## Short problem
The data below must be copied in full and without any change.

## Supplied information
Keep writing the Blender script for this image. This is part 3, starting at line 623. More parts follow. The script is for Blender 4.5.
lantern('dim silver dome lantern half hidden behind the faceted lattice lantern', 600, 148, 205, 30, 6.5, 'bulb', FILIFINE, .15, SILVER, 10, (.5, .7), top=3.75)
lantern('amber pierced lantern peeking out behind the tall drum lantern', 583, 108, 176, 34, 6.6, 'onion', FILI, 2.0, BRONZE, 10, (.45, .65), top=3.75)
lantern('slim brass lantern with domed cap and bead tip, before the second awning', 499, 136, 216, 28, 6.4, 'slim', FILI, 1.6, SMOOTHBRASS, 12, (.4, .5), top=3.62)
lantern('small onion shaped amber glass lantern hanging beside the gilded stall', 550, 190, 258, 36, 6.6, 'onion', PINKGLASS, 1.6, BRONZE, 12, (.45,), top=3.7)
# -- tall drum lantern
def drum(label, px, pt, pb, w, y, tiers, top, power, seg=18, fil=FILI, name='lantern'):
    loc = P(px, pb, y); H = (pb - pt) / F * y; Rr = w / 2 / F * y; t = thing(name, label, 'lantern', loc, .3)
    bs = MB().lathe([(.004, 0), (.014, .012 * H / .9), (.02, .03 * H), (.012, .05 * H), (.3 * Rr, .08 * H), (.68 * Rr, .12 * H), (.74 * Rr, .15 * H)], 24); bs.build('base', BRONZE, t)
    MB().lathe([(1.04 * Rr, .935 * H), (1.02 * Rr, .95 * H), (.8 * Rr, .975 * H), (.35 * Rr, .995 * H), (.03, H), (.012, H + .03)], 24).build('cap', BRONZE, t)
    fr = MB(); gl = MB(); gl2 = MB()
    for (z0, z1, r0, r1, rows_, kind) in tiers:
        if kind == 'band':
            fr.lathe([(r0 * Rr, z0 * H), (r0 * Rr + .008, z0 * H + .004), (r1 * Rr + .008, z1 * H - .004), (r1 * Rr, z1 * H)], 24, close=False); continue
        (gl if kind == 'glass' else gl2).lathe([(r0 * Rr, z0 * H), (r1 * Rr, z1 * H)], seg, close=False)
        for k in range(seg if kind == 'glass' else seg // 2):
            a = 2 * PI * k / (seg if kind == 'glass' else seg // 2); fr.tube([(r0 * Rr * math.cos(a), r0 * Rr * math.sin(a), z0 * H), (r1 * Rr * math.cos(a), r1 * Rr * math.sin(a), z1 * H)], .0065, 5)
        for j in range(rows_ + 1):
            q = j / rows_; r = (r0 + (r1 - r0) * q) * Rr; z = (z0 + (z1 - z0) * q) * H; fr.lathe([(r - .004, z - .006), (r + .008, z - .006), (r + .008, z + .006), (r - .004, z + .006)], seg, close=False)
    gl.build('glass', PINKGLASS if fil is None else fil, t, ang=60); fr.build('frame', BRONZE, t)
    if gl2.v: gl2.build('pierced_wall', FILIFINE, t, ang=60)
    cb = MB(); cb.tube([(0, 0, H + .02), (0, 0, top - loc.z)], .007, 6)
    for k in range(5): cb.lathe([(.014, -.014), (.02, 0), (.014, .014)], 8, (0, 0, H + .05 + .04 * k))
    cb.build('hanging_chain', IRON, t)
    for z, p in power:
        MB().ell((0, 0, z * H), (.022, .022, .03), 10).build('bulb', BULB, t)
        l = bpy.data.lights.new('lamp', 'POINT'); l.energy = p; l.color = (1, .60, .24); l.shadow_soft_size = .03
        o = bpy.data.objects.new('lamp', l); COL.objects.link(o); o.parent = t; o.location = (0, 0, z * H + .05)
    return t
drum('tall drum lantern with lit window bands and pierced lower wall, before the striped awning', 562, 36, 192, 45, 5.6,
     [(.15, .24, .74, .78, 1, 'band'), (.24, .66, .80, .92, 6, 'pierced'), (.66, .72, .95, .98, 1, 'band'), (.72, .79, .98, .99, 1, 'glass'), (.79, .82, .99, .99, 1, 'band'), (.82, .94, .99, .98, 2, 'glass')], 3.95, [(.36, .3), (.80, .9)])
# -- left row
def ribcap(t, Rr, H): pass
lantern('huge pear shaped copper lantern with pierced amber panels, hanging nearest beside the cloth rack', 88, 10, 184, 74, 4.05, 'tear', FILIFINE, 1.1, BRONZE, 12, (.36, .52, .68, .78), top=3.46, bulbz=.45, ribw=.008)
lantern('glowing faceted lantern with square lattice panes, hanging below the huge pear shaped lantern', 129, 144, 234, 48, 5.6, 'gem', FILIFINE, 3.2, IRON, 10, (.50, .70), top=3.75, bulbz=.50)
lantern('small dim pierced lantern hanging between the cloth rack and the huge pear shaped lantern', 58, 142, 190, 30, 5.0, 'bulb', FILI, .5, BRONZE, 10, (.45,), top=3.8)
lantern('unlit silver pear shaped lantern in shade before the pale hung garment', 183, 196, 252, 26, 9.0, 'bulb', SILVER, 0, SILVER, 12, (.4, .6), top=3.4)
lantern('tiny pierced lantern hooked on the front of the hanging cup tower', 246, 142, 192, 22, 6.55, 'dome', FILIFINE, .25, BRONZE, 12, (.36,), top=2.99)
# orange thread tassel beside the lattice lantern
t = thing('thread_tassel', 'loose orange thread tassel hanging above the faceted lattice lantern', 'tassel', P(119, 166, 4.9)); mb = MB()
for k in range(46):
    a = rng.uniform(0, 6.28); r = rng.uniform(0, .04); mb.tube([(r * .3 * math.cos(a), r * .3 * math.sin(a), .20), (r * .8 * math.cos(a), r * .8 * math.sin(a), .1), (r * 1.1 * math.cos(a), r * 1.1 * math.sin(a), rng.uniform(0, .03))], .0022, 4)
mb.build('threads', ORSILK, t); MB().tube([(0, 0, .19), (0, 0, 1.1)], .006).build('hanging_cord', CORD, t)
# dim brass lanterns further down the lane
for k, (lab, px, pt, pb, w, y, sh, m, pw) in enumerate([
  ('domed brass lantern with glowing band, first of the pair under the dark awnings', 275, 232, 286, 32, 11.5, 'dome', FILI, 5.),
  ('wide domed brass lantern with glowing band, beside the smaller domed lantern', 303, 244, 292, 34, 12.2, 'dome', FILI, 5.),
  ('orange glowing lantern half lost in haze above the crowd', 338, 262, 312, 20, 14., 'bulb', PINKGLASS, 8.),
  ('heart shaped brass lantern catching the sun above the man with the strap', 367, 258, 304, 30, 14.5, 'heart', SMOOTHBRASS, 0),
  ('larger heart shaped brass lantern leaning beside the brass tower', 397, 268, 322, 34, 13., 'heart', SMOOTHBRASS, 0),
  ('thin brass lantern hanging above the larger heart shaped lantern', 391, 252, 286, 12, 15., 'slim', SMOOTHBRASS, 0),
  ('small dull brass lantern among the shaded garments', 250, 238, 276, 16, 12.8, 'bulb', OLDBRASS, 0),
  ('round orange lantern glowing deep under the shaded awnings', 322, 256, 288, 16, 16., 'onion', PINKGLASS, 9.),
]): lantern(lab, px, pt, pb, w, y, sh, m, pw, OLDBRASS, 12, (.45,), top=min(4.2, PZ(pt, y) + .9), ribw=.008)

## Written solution
Keep writing the Blender script for this image. This is part 3, starting at line 623. More parts follow. The script is for Blender 4.5.
lantern('dim silver dome lantern half hidden behind the faceted lattice lantern', 600, 148, 205, 30, 6.5, 'bulb', FILIFINE, .15, SILVER, 10, (.5, .7), top=3.75)
lantern('amber pierced lantern peeking out behind the tall drum lantern', 583, 108, 176, 34, 6.6, 'onion', FILI, 2.0, BRONZE, 10, (.45, .65), top=3.75)
lantern('slim brass lantern with domed cap and bead tip, before the second awning', 499, 136, 216, 28, 6.4, 'slim', FILI, 1.6, SMOOTHBRASS, 12, (.4, .5), top=3.62)
lantern('small onion shaped amber glass lantern hanging beside the gilded stall', 550, 190, 258, 36, 6.6, 'onion', PINKGLASS, 1.6, BRONZE, 12, (.45,), top=3.7)
# -- tall drum lantern
def drum(label, px, pt, pb, w, y, tiers, top, power, seg=18, fil=FILI, name='lantern'):
    loc = P(px, pb, y); H = (pb - pt) / F * y; Rr = w / 2 / F * y; t = thing(name, label, 'lantern', loc, .3)
    bs = MB().lathe([(.004, 0), (.014, .012 * H / .9), (.02, .03 * H), (.012, .05 * H), (.3 * Rr, .08 * H), (.68 * Rr, .12 * H), (.74 * Rr, .15 * H)], 24); bs.build('base', BRONZE, t)
    MB().lathe([(1.04 * Rr, .935 * H), (1.02 * Rr, .95 * H), (.8 * Rr, .975 * H), (.35 * Rr, .995 * H), (.03, H), (.012, H + .03)], 24).build('cap', BRONZE, t)
    fr = MB(); gl = MB(); gl2 = MB()
    for (z0, z1, r0, r1, rows_, kind) in tiers:
        if kind == 'band':
            fr.lathe([(r0 * Rr, z0 * H), (r0 * Rr + .008, z0 * H + .004), (r1 * Rr + .008, z1 * H - .004), (r1 * Rr, z1 * H)], 24, close=False); continue
        (gl if kind == 'glass' else gl2).lathe([(r0 * Rr, z0 * H), (r1 * Rr, z1 * H)], seg, close=False)
        for k in range(seg if kind == 'glass' else seg // 2):
            a = 2 * PI * k / (seg if kind == 'glass' else seg // 2); fr.tube([(r0 * Rr * math.cos(a), r0 * Rr * math.sin(a), z0 * H), (r1 * Rr * math.cos(a), r1 * Rr * math.sin(a), z1 * H)], .0065, 5)
        for j in range(rows_ + 1):
            q = j / rows_; r = (r0 + (r1 - r0) * q) * Rr; z = (z0 + (z1 - z0) * q) * H; fr.lathe([(r - .004, z - .006), (r + .008, z - .006), (r + .008, z + .006), (r - .004, z + .006)], seg, close=False)
    gl.build('glass', PINKGLASS if fil is None else fil, t, ang=60); fr.build('frame', BRONZE, t)
    if gl2.v: gl2.build('pierced_wall', FILIFINE, t, ang=60)
    cb = MB(); cb.tube([(0, 0, H + .02), (0, 0, top - loc.z)], .007, 6)
    for k in range(5): cb.lathe([(.014, -.014), (.02, 0), (.014, .014)], 8, (0, 0, H + .05 + .04 * k))
    cb.build('hanging_chain', IRON, t)
    for z, p in power:
        MB().ell((0, 0, z * H), (.022, .022, .03), 10).build('bulb', BULB, t)
        l = bpy.data.lights.new('lamp', 'POINT'); l.energy = p; l.color = (1, .60, .24); l.shadow_soft_size = .03
        o = bpy.data.objects.new('lamp', l); COL.objects.link(o); o.parent = t; o.location = (0, 0, z * H + .05)
    return t
drum('tall drum lantern with lit window bands and pierced lower wall, before the striped awning', 562, 36, 192, 45, 5.6,
     [(.15, .24, .74, .78, 1, 'band'), (.24, .66, .80, .92, 6, 'pierced'), (.66, .72, .95, .98, 1, 'band'), (.72, .79, .98, .99, 1, 'glass'), (.79, .82, .99, .99, 1, 'band'), (.82, .94, .99, .98, 2, 'glass')], 3.95, [(.36, .3), (.80, .9)])
# -- left row
def ribcap(t, Rr, H): pass
lantern('huge pear shaped copper lantern with pierced amber panels, hanging nearest beside the cloth rack', 88, 10, 184, 74, 4.05, 'tear', FILIFINE, 1.1, BRONZE, 12, (.36, .52, .68, .78), top=3.46, bulbz=.45, ribw=.008)
lantern('glowing faceted lantern with square lattice panes, hanging below the huge pear shaped lantern', 129, 144, 234, 48, 5.6, 'gem', FILIFINE, 3.2, IRON, 10, (.50, .70), top=3.75, bulbz=.50)
lantern('small dim pierced lantern hanging between the cloth rack and the huge pear shaped lantern', 58, 142, 190, 30, 5.0, 'bulb', FILI, .5, BRONZE, 10, (.45,), top=3.8)
lantern('unlit silver pear shaped lantern in shade before the pale hung garment', 183, 196, 252, 26, 9.0, 'bulb', SILVER, 0, SILVER, 12, (.4, .6), top=3.4)
lantern('tiny pierced lantern hooked on the front of the hanging cup tower', 246, 142, 192, 22, 6.55, 'dome', FILIFINE, .25, BRONZE, 12, (.36,), top=2.99)
# orange thread tassel beside the lattice lantern
t = thing('thread_tassel', 'loose orange thread tassel hanging above the faceted lattice lantern', 'tassel', P(119, 166, 4.9)); mb = MB()
for k in range(46):
    a = rng.uniform(0, 6.28); r = rng.uniform(0, .04); mb.tube([(r * .3 * math.cos(a), r * .3 * math.sin(a), .20), (r * .8 * math.cos(a), r * .8 * math.sin(a), .1), (r * 1.1 * math.cos(a), r * 1.1 * math.sin(a), rng.uniform(0, .03))], .0022, 4)
mb.build('threads', ORSILK, t); MB().tube([(0, 0, .19), (0, 0, 1.1)], .006).build('hanging_cord', CORD, t)
# dim brass lanterns further down the lane
for k, (lab, px, pt, pb, w, y, sh, m, pw) in enumerate([
  ('domed brass lantern with glowing band, first of the pair under the dark awnings', 275, 232, 286, 32, 11.5, 'dome', FILI, 5.),
  ('wide domed brass lantern with glowing band, beside the smaller domed lantern', 303, 244, 292, 34, 12.2, 'dome', FILI, 5.),
  ('orange glowing lantern half lost in haze above the crowd', 338, 262, 312, 20, 14., 'bulb', PINKGLASS, 8.),
  ('heart shaped brass lantern catching the sun above the man with the strap', 367, 258, 304, 30, 14.5, 'heart', SMOOTHBRASS, 0),
  ('larger heart shaped brass lantern leaning beside the brass tower', 397, 268, 322, 34, 13., 'heart', SMOOTHBRASS, 0),
  ('thin brass lantern hanging above the larger heart shaped lantern', 391, 252, 286, 12, 15., 'slim', SMOOTHBRASS, 0),
  ('small dull brass lantern among the shaded garments', 250, 238, 276, 16, 12.8, 'bulb', OLDBRASS, 0),
  ('round orange lantern glowing deep under the shaded awnings', 322, 256, 288, 16, 16., 'onion', PINKGLASS, 9.),
]): lantern(lab, px, pt, pb, w, y, sh, m, pw, OLDBRASS, 12, (.45,), top=min(4.2, PZ(pt, y) + .9), ribw=.008)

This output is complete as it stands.